# To do
Retype word for word the lines lying between the line containing "Continue the Blender" and the line containing "OCC.append((gx, gy, r * .6))", together with those two lines themselves, and nothing besides.

[Extracted data entries]

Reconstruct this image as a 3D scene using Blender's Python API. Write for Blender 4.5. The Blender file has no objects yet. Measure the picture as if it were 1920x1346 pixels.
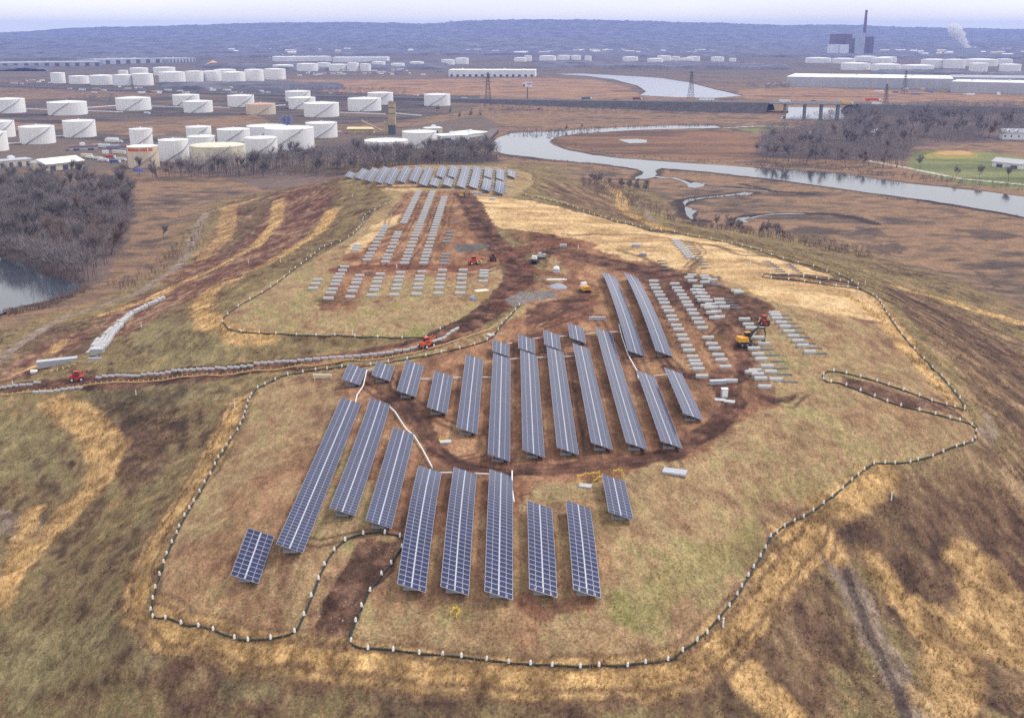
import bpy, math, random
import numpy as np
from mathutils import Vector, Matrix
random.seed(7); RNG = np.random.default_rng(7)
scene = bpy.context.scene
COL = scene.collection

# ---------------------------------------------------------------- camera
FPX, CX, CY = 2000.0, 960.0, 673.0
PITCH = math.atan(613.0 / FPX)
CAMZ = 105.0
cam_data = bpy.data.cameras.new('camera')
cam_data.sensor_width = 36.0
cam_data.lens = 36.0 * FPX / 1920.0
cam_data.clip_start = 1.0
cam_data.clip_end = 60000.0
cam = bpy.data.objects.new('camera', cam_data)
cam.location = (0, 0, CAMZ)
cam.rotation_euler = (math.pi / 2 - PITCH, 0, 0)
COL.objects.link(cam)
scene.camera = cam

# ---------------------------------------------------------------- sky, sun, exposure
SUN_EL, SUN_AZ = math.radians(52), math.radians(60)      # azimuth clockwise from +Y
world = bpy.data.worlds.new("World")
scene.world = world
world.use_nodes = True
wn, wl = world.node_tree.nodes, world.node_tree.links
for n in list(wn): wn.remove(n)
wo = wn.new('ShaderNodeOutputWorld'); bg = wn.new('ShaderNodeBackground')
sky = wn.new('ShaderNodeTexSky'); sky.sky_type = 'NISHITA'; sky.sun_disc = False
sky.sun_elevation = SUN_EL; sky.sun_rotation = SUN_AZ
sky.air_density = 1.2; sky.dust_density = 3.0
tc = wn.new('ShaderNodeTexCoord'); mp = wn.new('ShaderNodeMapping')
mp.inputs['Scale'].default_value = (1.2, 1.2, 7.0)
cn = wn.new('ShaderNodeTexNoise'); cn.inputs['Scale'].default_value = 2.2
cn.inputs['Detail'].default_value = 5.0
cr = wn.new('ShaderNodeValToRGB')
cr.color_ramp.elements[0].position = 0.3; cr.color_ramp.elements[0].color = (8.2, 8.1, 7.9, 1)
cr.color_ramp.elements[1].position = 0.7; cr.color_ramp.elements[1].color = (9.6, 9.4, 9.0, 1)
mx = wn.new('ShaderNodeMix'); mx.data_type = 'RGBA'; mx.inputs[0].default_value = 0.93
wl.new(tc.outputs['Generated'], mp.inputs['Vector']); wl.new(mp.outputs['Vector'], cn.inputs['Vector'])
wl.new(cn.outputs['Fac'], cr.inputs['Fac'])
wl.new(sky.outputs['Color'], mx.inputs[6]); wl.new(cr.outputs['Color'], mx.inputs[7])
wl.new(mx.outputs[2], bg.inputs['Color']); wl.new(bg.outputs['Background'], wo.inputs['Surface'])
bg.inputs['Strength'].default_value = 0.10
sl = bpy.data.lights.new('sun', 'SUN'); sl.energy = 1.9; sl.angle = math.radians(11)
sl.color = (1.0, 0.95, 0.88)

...

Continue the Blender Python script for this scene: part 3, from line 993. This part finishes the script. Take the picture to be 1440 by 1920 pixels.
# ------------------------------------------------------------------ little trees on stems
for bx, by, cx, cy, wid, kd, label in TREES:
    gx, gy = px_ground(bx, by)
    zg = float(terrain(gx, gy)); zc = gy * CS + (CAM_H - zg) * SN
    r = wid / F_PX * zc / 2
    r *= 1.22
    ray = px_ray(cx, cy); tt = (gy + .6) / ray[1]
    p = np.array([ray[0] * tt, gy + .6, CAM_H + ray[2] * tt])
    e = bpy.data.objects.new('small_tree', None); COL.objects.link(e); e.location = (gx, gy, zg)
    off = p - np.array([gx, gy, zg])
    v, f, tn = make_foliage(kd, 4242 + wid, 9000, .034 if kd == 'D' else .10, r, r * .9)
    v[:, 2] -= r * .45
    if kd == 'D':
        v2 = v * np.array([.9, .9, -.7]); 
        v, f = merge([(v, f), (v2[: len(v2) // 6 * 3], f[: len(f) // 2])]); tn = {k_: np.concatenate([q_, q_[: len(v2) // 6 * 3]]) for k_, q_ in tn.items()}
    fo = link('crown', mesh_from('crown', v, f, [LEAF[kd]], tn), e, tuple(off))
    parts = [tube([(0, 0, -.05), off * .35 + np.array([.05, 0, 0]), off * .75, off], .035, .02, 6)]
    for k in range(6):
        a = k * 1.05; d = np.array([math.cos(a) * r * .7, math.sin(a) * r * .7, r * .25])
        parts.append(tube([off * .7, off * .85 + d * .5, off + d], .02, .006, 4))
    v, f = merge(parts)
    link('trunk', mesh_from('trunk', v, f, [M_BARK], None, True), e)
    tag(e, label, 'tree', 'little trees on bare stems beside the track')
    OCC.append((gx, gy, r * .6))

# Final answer
Continue the Blender Python script for this scene: part 3, from line 993. This part finishes the script. Take the picture to be 1440 by 1920 pixels.
# ------------------------------------------------------------------ little trees on stems
for bx, by, cx, cy, wid, kd, label in TREES:
    gx, gy = px_ground(bx, by)
    zg = float(terrain(gx, gy)); zc = gy * CS + (CAM_H - zg) * SN
    r = wid / F_PX * zc / 2
    r *= 1.22
    ray = px_ray(cx, cy); tt = (gy + .6) / ray[1]
    p = np.array([ray[0] * tt, gy + .6, CAM_H + ray[2] * tt])
    e = bpy.data.objects.new('small_tree', None); COL.objects.link(e); e.location = (gx, gy, zg)
    off = p - np.array([gx, gy, zg])
    v, f, tn = make_foliage(kd, 4242 + wid, 9000, .034 if kd == 'D' else .10, r, r * .9)
    v[:, 2] -= r * .45
    if kd == 'D':
        v2 = v * np.array([.9, .9, -.7]); 
        v, f = merge([(v, f), (v2[: len(v2) // 6 * 3], f[: len(f) // 2])]); tn = {k_: np.concatenate([q_, q_[: len(v2) // 6 * 3]]) for k_, q_ in tn.items()}
    fo = link('crown', mesh_from('crown', v, f, [LEAF[kd]], tn), e, tuple(off))
    parts = [tube([(0, 0, -.05), off * .35 + np.array([.05, 0, 0]), off * .75, off], .035, .02, 6)]
    for k in range(6):
        a = k * 1.05; d = np.array([math.cos(a) * r * .7, math.sin(a) * r * .7, r * .25])
        parts.append(tube([off * .7, off * .85 + d * .5, off + d], .02, .006, 4))
    v, f = merge(parts)
    link('trunk', mesh_from('trunk', v, f, [M_BARK], None, True), e)
    tag(e, label, 'tree', 'little trees on bare stems beside the track')
    OCC.append((gx, gy, r * .6))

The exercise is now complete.